Problem to work on: All of the data should be repeated exactly; pictures are not part of the copy.

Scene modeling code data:
__________

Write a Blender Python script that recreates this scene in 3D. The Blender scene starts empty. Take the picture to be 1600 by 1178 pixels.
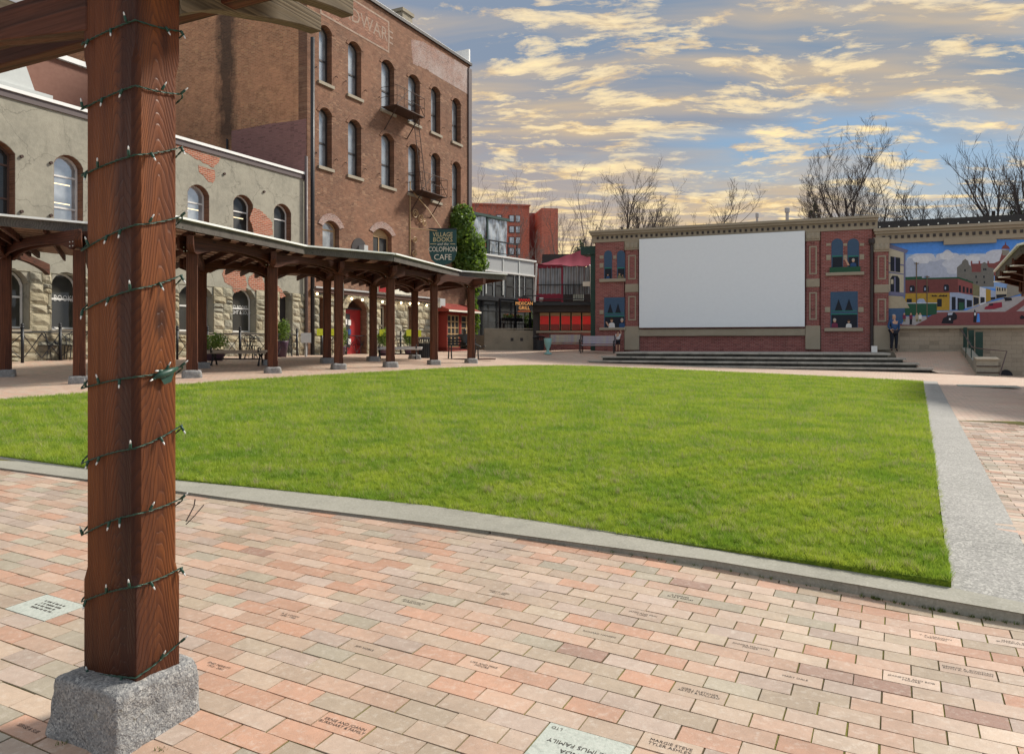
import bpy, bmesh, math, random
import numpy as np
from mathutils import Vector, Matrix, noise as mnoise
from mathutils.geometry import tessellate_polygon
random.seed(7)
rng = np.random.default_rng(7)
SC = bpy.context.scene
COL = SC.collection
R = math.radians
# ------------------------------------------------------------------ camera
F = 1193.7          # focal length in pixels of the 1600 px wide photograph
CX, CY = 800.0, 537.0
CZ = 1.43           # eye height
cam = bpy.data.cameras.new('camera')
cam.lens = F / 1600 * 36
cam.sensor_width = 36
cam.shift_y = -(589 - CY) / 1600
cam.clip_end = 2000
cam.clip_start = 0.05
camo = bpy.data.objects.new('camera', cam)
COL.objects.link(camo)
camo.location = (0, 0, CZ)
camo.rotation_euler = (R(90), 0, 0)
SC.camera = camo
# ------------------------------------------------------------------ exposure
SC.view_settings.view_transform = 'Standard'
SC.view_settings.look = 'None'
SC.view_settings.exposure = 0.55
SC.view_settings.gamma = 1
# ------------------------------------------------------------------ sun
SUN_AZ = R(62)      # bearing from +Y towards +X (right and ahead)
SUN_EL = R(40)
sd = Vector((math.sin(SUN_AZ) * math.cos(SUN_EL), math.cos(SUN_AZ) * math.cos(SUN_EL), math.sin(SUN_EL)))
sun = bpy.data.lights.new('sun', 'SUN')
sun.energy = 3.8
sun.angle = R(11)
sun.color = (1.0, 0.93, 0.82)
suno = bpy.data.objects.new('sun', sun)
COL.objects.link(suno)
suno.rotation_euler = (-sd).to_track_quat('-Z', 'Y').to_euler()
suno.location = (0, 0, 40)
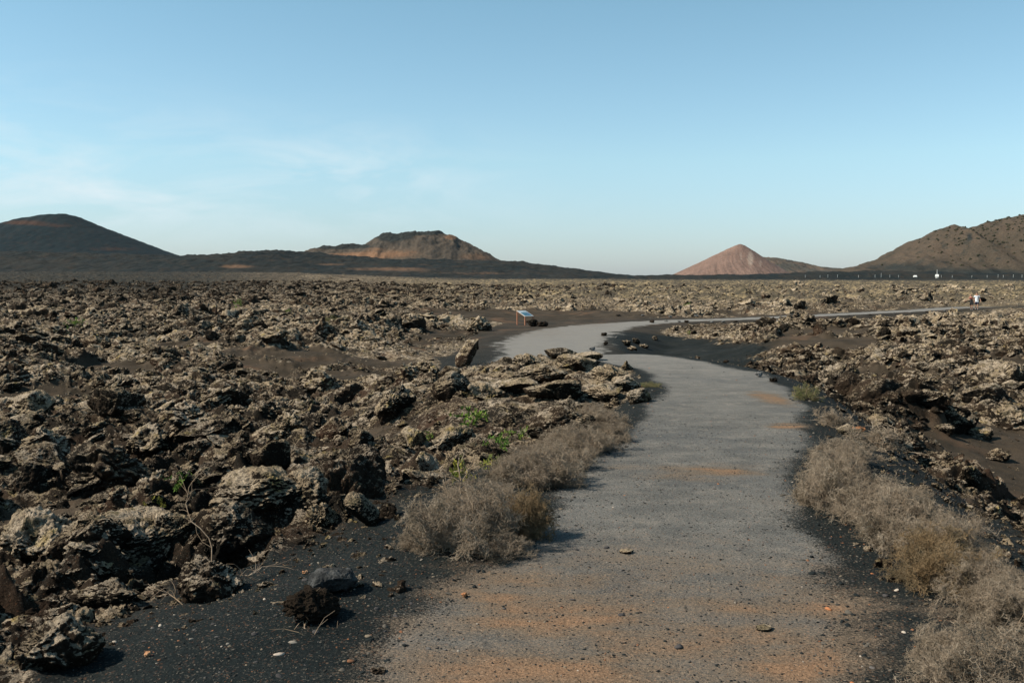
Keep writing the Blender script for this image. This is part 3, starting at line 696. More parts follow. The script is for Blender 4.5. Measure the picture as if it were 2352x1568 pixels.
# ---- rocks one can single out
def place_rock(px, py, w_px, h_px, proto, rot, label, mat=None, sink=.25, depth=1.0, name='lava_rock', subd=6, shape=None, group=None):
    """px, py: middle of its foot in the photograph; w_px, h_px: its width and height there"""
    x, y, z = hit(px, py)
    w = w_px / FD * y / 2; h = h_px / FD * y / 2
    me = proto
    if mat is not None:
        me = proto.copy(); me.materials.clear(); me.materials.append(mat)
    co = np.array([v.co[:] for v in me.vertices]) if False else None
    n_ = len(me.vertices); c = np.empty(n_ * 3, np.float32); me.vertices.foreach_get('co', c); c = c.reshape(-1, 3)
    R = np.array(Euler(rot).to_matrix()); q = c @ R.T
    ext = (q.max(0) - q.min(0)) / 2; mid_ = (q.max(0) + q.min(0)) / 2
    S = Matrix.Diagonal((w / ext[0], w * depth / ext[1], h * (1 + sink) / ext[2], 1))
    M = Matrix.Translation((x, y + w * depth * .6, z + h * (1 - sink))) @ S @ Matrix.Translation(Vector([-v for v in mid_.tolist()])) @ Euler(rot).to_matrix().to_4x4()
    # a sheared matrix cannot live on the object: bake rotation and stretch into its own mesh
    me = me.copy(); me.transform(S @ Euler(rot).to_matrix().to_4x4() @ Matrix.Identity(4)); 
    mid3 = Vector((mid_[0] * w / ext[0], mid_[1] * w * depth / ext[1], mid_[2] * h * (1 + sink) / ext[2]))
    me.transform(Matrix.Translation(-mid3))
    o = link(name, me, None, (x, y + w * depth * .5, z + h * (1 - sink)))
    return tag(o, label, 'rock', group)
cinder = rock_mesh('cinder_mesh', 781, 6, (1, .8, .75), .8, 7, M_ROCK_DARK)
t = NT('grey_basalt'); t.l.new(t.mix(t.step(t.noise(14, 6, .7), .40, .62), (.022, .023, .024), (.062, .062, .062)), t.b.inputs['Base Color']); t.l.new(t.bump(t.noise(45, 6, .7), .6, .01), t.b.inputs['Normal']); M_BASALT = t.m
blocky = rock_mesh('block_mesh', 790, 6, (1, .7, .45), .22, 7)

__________

Written solution:
Write a Blender Python script that recreates this scene in 3D. The Blender scene starts empty. Take the picture to be 1600 by 1178 pixels.
import bpy, bmesh, math, random
import numpy as np
from mathutils import Vector, Matrix, noise as mnoise
from mathutils.geometry import tessellate_polygon
random.seed(7)
rng = np.random.default_rng(7)
SC = bpy.context.scene
COL = SC.collection
R = math.radians
# ------------------------------------------------------------------ camera
F = 1193.7          # focal length in pixels of the 1600 px wide photograph
CX, CY = 800.0, 537.0
CZ = 1.43           # eye height
cam = bpy.data.cameras.new('camera')
cam.lens = F / 1600 * 36
cam.sensor_width = 36
cam.shift_y = -(589 - CY) / 1600
cam.clip_end = 2000
cam.clip_start = 0.05
camo = bpy.data.objects.new('camera', cam)
COL.objects.link(camo)
camo.location = (0, 0, CZ)
camo.rotation_euler = (R(90), 0, 0)
SC.camera = camo
# ------------------------------------------------------------------ exposure
SC.view_settings.view_transform = 'Standard'
SC.view_settings.look = 'None'
SC.view_settings.exposure = 0.55
SC.view_settings.gamma = 1
# ------------------------------------------------------------------ sun
SUN_AZ = R(62)      # bearing from +Y towards +X (right and ahead)
SUN_EL = R(40)
sd = Vector((math.sin(SUN_AZ) * math.cos(SUN_EL), math.cos(SUN_AZ) * math.cos(SUN_EL), math.sin(SUN_EL)))
sun = bpy.data.lights.new('sun', 'SUN')
sun.energy = 3.8
sun.angle = R(11)
sun.color = (1.0, 0.93, 0.82)
suno = bpy.data.objects.new('sun', sun)
COL.objects.link(suno)
suno.rotation_euler = (-sd).to_track_quat('-Z', 'Y').to_euler()
suno.location = (0, 0, 40)
Keep writing the Blender script for this image. This is part 3, starting at line 696. More parts follow. The script is for Blender 4.5. Measure the picture as if it were 2352x1568 pixels.
# ---- rocks one can single out
def place_rock(px, py, w_px, h_px, proto, rot, label, mat=None, sink=.25, depth=1.0, name='lava_rock', subd=6, shape=None, group=None):
    """px, py: middle of its foot in the photograph; w_px, h_px: its width and height there"""
    x, y, z = hit(px, py)
    w = w_px / FD * y / 2; h = h_px / FD * y / 2
    me = proto
    if mat is not None:
        me = proto.copy(); me.materials.clear(); me.materials.append(mat)
    co = np.array([v.co[:] for v in me.vertices]) if False else None
    n_ = len(me.vertices); c = np.empty(n_ * 3, np.float32); me.vertices.foreach_get('co', c); c = c.reshape(-1, 3)
    R = np.array(Euler(rot).to_matrix()); q = c @ R.T
    ext = (q.max(0) - q.min(0)) / 2; mid_ = (q.max(0) + q.min(0)) / 2
    S = Matrix.Diagonal((w / ext[0], w * depth / ext[1], h * (1 + sink) / ext[2], 1))
    M = Matrix.Translation((x, y + w * depth * .6, z + h * (1 - sink))) @ S @ Matrix.Translation(Vector([-v for v in mid_.tolist()])) @ Euler(rot).to_matrix().to_4x4()
    # a sheared matrix cannot live on the object: bake rotation and stretch into its own mesh
    me = me.copy(); me.transform(S @ Euler(rot).to_matrix().to_4x4() @ Matrix.Identity(4)); 
    mid3 = Vector((mid_[0] * w / ext[0], mid_[1] * w * depth / ext[1], mid_[2] * h * (1 + sink) / ext[2]))
    me.transform(Matrix.Translation(-mid3))
    o = link(name, me, None, (x, y + w * depth * .5, z + h * (1 - sink)))
    return tag(o, label, 'rock', group)
cinder = rock_mesh('cinder_mesh', 781, 6, (1, .8, .75), .8, 7, M_ROCK_DARK)
t = NT('grey_basalt'); t.l.new(t.mix(t.step(t.noise(14, 6, .7), .40, .62), (.022, .023, .024), (.062, .062, .062)), t.b.inputs['Base Color']); t.l.new(t.bump(t.noise(45, 6, .7), .6, .01), t.b.inputs['Normal']); M_BASALT = t.m
blocky = rock_mesh('block_mesh', 790, 6, (1, .7, .45), .22, 7)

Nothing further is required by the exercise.